> **Records for processing**:

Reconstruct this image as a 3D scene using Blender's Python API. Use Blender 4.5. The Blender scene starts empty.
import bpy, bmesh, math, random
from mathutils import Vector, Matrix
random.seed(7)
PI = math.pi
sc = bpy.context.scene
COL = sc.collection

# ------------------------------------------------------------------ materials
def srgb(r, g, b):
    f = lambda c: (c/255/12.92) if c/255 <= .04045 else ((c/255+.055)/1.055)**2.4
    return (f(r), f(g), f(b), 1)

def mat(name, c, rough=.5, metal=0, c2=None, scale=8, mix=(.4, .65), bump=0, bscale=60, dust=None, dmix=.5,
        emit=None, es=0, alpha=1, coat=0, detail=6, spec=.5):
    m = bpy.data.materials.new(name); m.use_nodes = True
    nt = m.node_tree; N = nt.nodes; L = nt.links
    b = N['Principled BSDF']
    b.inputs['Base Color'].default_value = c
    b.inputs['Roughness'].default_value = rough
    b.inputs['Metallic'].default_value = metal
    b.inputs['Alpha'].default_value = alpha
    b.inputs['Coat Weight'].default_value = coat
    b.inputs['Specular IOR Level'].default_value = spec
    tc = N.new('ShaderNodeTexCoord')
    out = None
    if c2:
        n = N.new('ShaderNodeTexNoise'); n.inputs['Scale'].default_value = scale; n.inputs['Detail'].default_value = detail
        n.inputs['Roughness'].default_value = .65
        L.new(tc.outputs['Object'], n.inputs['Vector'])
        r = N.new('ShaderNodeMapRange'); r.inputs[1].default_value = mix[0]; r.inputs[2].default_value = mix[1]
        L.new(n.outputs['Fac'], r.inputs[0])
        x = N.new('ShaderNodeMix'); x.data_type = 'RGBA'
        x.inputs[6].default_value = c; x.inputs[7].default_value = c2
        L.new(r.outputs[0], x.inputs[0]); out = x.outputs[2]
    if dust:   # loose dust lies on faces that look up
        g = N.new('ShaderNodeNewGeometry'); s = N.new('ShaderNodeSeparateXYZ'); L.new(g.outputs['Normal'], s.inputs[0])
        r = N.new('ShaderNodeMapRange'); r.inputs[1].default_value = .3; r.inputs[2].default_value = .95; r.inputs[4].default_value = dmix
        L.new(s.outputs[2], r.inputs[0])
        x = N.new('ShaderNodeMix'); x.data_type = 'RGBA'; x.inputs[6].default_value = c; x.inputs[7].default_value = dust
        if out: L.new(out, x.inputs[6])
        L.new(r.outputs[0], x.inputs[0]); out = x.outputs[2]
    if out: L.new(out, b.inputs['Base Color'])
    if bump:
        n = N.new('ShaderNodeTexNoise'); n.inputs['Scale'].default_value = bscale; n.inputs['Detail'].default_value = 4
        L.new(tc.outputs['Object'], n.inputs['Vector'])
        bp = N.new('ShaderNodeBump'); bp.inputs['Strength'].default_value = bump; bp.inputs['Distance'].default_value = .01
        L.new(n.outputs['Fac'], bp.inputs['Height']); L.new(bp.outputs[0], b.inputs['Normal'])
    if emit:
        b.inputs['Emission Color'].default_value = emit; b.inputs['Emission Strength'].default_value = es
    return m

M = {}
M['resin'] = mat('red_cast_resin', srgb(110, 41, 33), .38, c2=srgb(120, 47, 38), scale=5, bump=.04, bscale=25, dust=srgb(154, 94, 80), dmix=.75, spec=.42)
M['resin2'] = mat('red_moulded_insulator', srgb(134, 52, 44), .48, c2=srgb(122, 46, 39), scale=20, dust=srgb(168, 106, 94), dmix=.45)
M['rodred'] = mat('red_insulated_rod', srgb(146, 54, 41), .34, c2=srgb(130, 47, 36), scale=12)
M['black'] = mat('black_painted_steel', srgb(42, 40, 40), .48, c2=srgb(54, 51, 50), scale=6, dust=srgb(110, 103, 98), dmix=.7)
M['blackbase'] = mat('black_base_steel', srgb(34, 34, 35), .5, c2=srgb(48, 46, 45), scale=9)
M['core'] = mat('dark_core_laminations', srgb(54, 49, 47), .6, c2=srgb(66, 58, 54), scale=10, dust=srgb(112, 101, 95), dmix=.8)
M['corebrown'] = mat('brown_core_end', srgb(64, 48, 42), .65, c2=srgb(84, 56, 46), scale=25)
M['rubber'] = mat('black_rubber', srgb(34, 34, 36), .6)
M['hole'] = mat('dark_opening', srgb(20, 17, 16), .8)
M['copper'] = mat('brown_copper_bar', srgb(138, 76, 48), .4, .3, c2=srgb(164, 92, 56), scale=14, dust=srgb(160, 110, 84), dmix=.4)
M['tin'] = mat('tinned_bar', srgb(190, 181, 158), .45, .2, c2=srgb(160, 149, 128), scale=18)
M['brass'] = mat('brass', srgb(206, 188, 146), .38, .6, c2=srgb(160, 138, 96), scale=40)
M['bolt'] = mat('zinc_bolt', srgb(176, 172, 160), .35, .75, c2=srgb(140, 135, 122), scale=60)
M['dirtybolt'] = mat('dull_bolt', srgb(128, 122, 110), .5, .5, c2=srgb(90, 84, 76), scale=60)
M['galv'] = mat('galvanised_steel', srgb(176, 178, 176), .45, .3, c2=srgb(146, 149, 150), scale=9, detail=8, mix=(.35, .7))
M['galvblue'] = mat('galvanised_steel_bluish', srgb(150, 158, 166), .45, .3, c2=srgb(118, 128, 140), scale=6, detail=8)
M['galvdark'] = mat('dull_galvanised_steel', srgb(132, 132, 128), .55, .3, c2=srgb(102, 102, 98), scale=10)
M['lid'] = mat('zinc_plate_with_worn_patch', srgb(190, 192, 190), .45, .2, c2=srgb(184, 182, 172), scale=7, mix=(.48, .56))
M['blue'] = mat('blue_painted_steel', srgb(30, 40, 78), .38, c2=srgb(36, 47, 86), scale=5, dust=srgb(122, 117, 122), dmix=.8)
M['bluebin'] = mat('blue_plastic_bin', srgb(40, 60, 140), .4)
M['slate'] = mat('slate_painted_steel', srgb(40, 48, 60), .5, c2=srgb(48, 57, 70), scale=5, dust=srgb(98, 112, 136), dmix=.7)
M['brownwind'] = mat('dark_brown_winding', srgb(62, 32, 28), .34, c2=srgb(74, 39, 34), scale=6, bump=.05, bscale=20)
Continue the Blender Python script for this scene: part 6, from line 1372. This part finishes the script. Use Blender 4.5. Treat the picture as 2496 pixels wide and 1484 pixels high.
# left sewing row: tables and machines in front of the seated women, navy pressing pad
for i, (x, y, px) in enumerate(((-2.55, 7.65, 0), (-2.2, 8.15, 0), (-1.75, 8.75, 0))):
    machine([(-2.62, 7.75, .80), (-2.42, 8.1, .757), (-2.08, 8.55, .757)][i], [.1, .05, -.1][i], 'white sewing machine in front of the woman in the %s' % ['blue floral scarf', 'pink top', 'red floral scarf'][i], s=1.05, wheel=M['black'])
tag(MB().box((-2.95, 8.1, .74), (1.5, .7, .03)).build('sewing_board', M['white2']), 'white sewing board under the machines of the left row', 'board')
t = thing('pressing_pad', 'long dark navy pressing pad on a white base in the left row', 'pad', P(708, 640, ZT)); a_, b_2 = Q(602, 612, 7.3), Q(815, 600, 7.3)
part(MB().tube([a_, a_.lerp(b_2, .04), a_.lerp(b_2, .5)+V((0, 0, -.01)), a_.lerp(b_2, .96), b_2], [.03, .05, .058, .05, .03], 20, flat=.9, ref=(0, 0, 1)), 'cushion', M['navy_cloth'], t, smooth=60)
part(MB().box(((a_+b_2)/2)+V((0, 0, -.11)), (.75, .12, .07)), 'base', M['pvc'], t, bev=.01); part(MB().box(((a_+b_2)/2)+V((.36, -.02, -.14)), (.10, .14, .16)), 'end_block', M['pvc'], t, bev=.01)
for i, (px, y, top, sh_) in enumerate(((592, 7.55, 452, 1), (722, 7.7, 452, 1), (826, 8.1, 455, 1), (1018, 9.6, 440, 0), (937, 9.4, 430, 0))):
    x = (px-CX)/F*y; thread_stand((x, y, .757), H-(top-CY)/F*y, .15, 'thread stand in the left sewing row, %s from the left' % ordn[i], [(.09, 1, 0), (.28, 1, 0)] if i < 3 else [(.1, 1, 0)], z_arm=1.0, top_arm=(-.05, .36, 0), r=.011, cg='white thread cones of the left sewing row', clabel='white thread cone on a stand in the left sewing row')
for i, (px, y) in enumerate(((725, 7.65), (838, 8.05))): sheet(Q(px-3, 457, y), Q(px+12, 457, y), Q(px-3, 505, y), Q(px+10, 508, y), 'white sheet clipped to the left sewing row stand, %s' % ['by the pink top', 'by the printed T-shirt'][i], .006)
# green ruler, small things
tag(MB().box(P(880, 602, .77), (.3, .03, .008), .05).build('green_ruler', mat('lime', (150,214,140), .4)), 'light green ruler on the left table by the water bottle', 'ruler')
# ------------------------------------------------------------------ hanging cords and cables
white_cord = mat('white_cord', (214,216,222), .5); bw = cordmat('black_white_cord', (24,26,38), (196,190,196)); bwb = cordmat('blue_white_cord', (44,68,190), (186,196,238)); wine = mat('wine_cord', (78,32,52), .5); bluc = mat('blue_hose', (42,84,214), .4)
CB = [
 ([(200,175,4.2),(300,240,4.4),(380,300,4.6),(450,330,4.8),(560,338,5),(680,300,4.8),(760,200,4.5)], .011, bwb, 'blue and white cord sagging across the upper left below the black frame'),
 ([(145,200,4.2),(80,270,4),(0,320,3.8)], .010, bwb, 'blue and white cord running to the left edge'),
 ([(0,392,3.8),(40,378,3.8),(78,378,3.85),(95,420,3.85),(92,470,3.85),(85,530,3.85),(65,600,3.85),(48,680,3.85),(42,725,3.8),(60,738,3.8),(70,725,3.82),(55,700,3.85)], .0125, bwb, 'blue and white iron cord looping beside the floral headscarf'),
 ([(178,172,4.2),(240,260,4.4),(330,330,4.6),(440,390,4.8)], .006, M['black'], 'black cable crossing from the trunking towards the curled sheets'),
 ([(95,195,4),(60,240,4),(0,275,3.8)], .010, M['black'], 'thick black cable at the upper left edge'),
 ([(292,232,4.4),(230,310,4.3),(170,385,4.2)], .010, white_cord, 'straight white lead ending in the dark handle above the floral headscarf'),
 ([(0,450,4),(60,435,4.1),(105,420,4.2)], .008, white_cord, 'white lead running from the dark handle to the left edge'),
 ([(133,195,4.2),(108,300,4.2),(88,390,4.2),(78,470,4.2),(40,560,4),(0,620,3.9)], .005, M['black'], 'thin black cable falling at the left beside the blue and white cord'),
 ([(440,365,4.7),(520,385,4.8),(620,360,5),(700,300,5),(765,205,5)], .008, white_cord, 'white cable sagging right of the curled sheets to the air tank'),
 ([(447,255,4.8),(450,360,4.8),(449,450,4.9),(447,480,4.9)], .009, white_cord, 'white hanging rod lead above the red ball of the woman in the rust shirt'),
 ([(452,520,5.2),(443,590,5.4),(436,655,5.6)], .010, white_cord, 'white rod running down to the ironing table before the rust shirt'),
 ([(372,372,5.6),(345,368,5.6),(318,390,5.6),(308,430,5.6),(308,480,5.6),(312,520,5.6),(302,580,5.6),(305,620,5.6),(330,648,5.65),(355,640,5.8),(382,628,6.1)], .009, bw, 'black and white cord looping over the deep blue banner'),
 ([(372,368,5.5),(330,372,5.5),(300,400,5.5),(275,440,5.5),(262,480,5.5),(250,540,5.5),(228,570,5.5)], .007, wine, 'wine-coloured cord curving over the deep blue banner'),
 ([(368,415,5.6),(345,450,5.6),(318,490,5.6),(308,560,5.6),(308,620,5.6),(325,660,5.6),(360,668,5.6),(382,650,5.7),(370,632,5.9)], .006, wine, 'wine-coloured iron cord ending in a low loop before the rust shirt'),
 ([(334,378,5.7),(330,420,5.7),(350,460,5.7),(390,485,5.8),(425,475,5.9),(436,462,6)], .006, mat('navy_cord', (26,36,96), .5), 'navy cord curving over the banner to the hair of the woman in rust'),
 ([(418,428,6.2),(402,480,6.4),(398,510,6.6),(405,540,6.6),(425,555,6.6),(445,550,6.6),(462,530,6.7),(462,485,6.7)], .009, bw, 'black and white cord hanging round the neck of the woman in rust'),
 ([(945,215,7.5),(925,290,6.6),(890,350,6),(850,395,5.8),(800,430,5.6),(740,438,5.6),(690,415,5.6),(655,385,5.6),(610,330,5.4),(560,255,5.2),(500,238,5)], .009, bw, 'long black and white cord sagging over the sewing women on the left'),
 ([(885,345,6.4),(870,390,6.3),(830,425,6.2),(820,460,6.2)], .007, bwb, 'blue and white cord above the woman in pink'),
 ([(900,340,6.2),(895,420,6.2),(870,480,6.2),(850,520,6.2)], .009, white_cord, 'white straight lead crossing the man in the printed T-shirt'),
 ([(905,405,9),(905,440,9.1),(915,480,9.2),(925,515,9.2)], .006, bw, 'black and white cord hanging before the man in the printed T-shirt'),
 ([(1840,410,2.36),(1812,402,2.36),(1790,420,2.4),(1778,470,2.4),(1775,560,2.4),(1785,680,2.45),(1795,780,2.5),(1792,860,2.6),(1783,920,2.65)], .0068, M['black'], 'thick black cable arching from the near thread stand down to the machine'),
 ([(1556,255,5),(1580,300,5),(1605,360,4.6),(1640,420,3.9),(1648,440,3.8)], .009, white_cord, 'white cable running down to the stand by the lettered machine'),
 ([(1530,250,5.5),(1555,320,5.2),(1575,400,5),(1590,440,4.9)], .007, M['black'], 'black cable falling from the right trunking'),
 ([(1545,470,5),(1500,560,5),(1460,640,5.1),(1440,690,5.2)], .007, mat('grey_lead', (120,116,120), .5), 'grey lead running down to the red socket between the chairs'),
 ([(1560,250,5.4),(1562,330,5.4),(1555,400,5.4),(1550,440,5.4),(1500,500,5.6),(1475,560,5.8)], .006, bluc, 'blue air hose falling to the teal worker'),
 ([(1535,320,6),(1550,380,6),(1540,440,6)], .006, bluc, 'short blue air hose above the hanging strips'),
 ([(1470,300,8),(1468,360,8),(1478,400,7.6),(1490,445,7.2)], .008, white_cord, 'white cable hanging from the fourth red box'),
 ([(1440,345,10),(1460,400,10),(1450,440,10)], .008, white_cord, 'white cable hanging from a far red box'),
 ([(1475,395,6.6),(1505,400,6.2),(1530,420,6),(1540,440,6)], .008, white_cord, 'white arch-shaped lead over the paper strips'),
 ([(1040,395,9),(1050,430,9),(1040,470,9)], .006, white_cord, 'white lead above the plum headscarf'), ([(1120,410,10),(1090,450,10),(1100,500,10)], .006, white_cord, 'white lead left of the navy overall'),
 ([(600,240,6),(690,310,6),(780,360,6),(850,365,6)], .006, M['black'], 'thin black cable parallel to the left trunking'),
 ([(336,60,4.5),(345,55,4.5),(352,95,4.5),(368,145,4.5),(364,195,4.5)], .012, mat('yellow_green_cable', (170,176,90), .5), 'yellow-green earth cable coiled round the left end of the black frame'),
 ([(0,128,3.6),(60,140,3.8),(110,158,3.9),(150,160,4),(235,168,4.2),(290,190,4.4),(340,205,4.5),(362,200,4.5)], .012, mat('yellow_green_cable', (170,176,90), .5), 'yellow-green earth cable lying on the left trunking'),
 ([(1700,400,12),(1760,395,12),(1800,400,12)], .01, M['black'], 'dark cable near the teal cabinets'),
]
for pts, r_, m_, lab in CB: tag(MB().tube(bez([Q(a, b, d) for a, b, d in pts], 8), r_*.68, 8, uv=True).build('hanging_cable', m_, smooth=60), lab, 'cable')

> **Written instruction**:
Look above and return each line of the records exactly, from the very first through the line with "COL = sc.collection", both included.

> **Problem solution**:
Reconstruct this image as a 3D scene using Blender's Python API. Use Blender 4.5. The Blender scene starts empty.
import bpy, bmesh, math, random
from mathutils import Vector, Matrix
random.seed(7)
PI = math.pi
sc = bpy.context.scene
COL = sc.collection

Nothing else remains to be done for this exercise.